1er mai. Un ouvrier, Pierre Salzard, d'Harméville, est tué dans l'explosion d'un obus de 1940 lors d'un chantier à Soulaincout.

. Des prisonniers de guerre indochinois sont détachés dans un chantier en forêt du Der. Ils sont logés à Louvemont.

3 mai. Le Chaumontais Christian Pineau, fondateur du mouvement Libé-Nord, est arrêté à Lyon et emprisonné au fort de Montluc.

. Arrestation de Marcel Monjardet à Chalvraines (il sera incarcéré à Clairvaux).

7 mai. Arrestation à Joinville de Georges Curtinot.

8 mai. Départ d'un convoi de déportation de Compiègne à Sachsenhausen : Emile Leveau (Langres, décédé dans les camps), Charles Benay (Saint-Dizier), Roger Adam (Joinville, décédé), Paul Collin (Marbéville, disparu), Georges Collard (Sainte-Livière), Marcel Varnier (Saint-Dizier) en font partie.

. Arrestation de Fernand Thomas (Langres) à Montigny-le-Roi, de l'officier FTP Henri Hutinet (Bussières-lès-Belmont) dans la Loire.

. Evasion des frères Abel et Georges Antoine (Blécourt et Blessonville) de la prison d'Hinzert.

12 mai. Arrestation de Roger Clément à Echenay.

13 mai. Décès à Manheim de Fernand Chevalme (Saint-Dizier), arrêté en juillet 1941.

14 mai. Arrestation à Chaumont du résistant Albert Gaudry.

17 mai. Déportation vers une prison d'Allemagne de Pierre Hutinet (Rachecourt-sur-Marne) et Alexis Boulommier (Langres).

19 mai. Arrestation d'Albert Reczko à Chaumont.

20 mai. Arrestation de Gustave Breidenstein (Saint-Dizier) pour détention d'arme, de Jean Nowack (Perrusse). Décès de Louis Chauvot (Dommarien) à Buchenwald.

23 mai. Décès de Louis-Emile Thouvenin (Bettaincourt-sur-Rognon) à Wittlich.

24 mai. Le Chaumontais François Andriot est libéré du camp de Miranda (Espagne).

26 mai. Arrestation à Chaumont de Raymond Chalavon (d'Unieux dans la Loire), d'Henri Laborde et Henri Noël. Un pistolet automatique est découvert au domicile de Laborde. Le couple Eugène et Lina Cousin qui hébergeait Chalavon et Noêl seront également interpellés dans le cadre de cette affaire conduite par la Sipo-SD.

. Arrestation du douanier Paul Goguey à Auberive.

27 mai. Une délégation de Wassy se rend à Vichy pour contester auprès du maréchal Pétain le transfert "provisoire" de la sous-préfecture à Saint-Dizier.

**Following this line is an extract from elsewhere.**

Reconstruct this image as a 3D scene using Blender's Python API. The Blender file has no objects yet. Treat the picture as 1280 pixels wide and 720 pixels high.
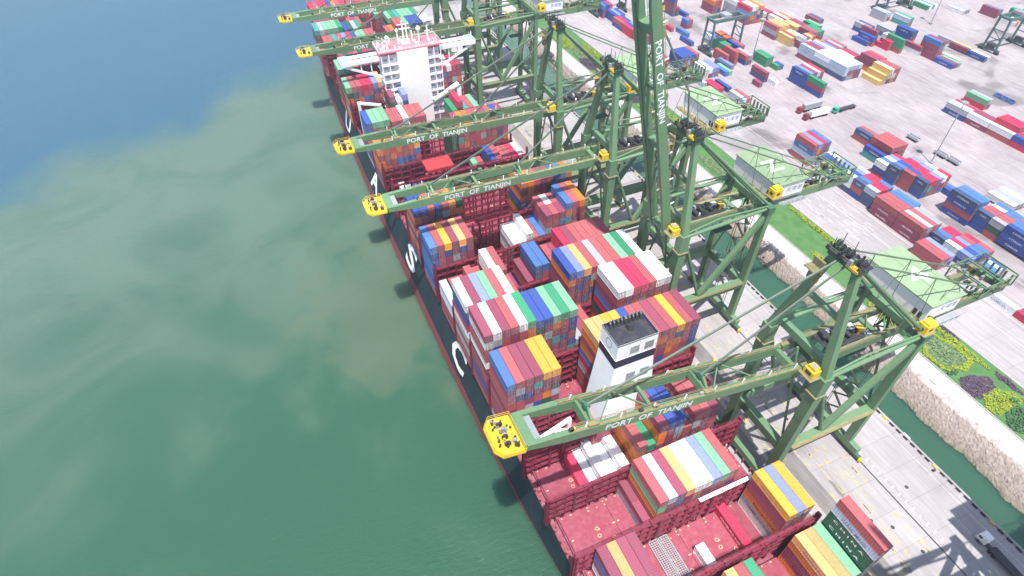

28 mai. Maurice Stivalet et Auguste Marlin sont arrêtés à Langres, accusés d'avoir troublé une réunion de la LVF. Arrestation d'Hubert Thomas (Saucourt-sur-Rognon) en Allemagne.

30 mai. Une réunion du Parti populaire français (PPF) se tient à Chaumont.

Courant mai. Arrestation de Bernard Malarme (Wassy). Création d'un chantier forestier à Auberive. Contacts entre les résistants Gabriel Piot (CDLR) et Emile Darbot, Simone Dauvé et Pierre Clavel (BOA), Jean Le Magny, Gaston Huet et André Germain (RN). Réunion de plusieurs patriotes de Chaumont au domicile d'Albert de Saint-Thibault, directeur de l'hôpital. Homologation du terrain Gluck à Pouilly-en-Bassigny. Déportation de René Floquet (Bourbonne-les-Bains).